DATA SHOWN:
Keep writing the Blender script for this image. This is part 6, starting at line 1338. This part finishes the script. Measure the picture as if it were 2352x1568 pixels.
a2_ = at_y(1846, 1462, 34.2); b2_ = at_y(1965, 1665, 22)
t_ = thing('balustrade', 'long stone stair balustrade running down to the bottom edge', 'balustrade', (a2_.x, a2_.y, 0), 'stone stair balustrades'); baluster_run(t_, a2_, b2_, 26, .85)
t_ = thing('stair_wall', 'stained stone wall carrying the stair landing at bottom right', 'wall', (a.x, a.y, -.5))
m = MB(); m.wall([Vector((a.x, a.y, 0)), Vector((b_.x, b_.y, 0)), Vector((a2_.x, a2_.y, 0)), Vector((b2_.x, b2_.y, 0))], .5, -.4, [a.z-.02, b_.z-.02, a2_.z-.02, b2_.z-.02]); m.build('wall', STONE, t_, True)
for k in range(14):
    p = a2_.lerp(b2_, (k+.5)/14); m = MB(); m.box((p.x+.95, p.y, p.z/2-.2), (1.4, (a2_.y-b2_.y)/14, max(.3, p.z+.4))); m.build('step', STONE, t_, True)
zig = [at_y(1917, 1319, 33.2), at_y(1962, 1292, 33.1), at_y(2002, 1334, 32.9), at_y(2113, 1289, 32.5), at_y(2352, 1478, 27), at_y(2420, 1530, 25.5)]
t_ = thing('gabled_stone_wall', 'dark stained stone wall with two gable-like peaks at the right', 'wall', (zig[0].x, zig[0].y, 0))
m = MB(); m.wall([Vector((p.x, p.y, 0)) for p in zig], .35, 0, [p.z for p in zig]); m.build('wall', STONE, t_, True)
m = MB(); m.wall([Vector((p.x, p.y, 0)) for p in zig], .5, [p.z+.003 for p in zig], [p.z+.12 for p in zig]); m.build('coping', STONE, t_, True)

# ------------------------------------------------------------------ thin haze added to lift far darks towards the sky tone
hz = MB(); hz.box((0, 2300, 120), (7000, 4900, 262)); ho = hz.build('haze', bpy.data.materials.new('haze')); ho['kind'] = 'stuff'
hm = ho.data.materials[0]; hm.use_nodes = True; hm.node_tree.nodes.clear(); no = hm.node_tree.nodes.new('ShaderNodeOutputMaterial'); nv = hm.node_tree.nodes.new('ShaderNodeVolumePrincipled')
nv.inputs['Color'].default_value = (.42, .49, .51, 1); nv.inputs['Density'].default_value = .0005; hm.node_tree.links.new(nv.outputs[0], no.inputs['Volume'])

WHAT THE EXERCISE ASKS:
Retype the whole listing above exactly.

EXERCISE RESULT:
Keep writing the Blender script for this image. This is part 6, starting at line 1338. This part finishes the script. Measure the picture as if it were 2352x1568 pixels.
a2_ = at_y(1846, 1462, 34.2); b2_ = at_y(1965, 1665, 22)
t_ = thing('balustrade', 'long stone stair balustrade running down to the bottom edge', 'balustrade', (a2_.x, a2_.y, 0), 'stone stair balustrades'); baluster_run(t_, a2_, b2_, 26, .85)
t_ = thing('stair_wall', 'stained stone wall carrying the stair landing at bottom right', 'wall', (a.x, a.y, -.5))
m = MB(); m.wall([Vector((a.x, a.y, 0)), Vector((b_.x, b_.y, 0)), Vector((a2_.x, a2_.y, 0)), Vector((b2_.x, b2_.y, 0))], .5, -.4, [a.z-.02, b_.z-.02, a2_.z-.02, b2_.z-.02]); m.build('wall', STONE, t_, True)
for k in range(14):
    p = a2_.lerp(b2_, (k+.5)/14); m = MB(); m.box((p.x+.95, p.y, p.z/2-.2), (1.4, (a2_.y-b2_.y)/14, max(.3, p.z+.4))); m.build('step', STONE, t_, True)
zig = [at_y(1917, 1319, 33.2), at_y(1962, 1292, 33.1), at_y(2002, 1334, 32.9), at_y(2113, 1289, 32.5), at_y(2352, 1478, 27), at_y(2420, 1530, 25.5)]
t_ = thing('gabled_stone_wall', 'dark stained stone wall with two gable-like peaks at the right', 'wall', (zig[0].x, zig[0].y, 0))
m = MB(); m.wall([Vector((p.x, p.y, 0)) for p in zig], .35, 0, [p.z for p in zig]); m.build('wall', STONE, t_, True)
m = MB(); m.wall([Vector((p.x, p.y, 0)) for p in zig], .5, [p.z+.003 for p in zig], [p.z+.12 for p in zig]); m.build('coping', STONE, t_, True)

# ------------------------------------------------------------------ thin haze added to lift far darks towards the sky tone
hz = MB(); hz.box((0, 2300, 120), (7000, 4900, 262)); ho = hz.build('haze', bpy.data.materials.new('haze')); ho['kind'] = 'stuff'
hm = ho.data.materials[0]; hm.use_nodes = True; hm.node_tree.nodes.clear(); no = hm.node_tree.nodes.new('ShaderNodeOutputMaterial'); nv = hm.node_tree.nodes.new('ShaderNodeVolumePrincipled')
nv.inputs['Color'].default_value = (.42, .49, .51, 1); nv.inputs['Density'].default_value = .0005; hm.node_tree.links.new(nv.outputs[0], no.inputs['Volume'])